According to Google Fiber's top executive, Google is planning to build an alternative to the traditional cable set-top-box.
Google's vice president of access services, Milo Medin predicts that consumers would abandon the black and bulky boxes that many normally rent from their cable providers, allowing platform owned by internet giants for smart television and Android TV to step in and eventually build something better.
At a Washington conference on Wednesday, Medin told reporters saying, "We have talked to folks inside who are now getting interested in it,"
If it pushes through, Google would find its way into the market of cable boxes, marking another turning point for America's progress in the media landscape allowing cord-cutting, skinny bundles and mobile devices, all new ways to give Americans high-quality shows to view.
Medin who also is a former NASA engineer, happens to have a clear idea of how the future of television might look like.

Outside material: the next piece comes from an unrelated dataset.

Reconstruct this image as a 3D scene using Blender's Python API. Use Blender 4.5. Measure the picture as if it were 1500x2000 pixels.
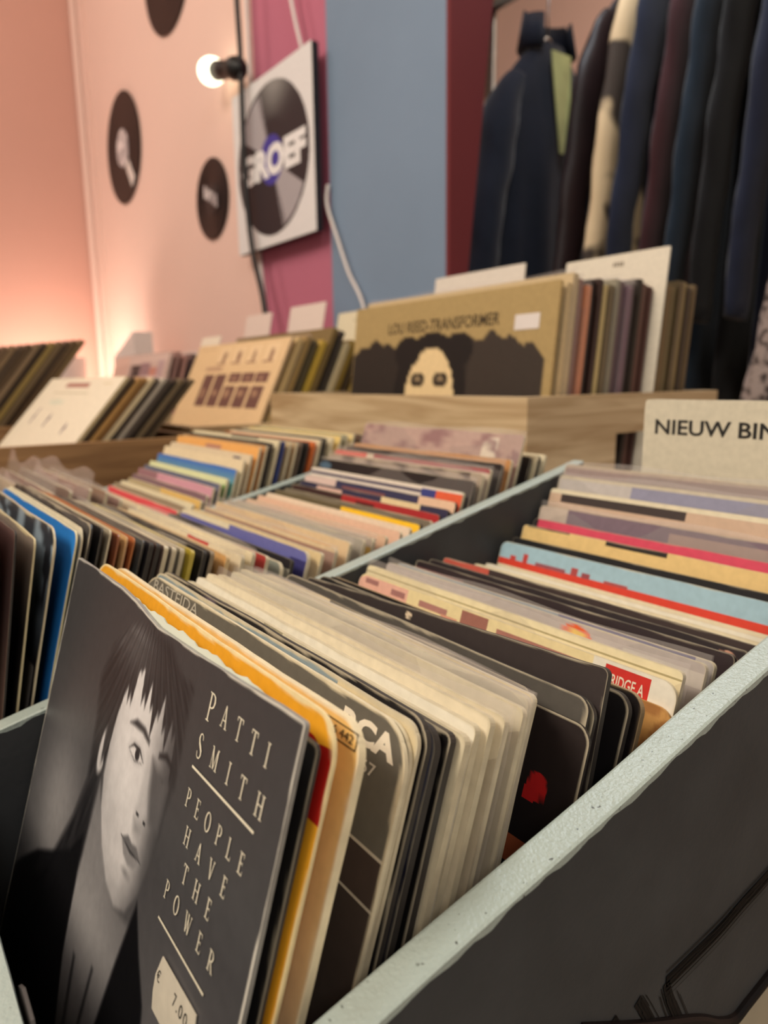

Not only that he sees Google, Apple and Amazon getting involved in contributing their devices that can broadcast all the cable channel to its user's need, but a wide range of new competitors among TV manufacturers offering a direct connection of their smart television to a user's cable.
Medin says, "If you can integrate, if you can provide extra functionality and search across these things, and give TV vendors a chance to differentiate from each other and really unlock innovation, I think it's a huge opportunity for those guys," he concludes saying, "Because what's the difference right now between buying a Samsung or a Sony or a Vizio?"
To consider adding in the functionality of the cable box directly into a television would even completely kill off the set-top box.
And he also adds, "When you see what's possible in set-top boxes, people go well, why can't I have that? That's very powerful. And I think the answer is, there's no reason why you can't have that,"
Medin mentioned that Google isn't prompt yet on plans to build the cable box, but a looming government proposal indicates the catalyst for Google's interest to open up the market for set-top boxes. The forthcoming plan of the Federal Communication Commission would penetrate cable companies to hand over some control to how the content of the cable must be displayed on TV.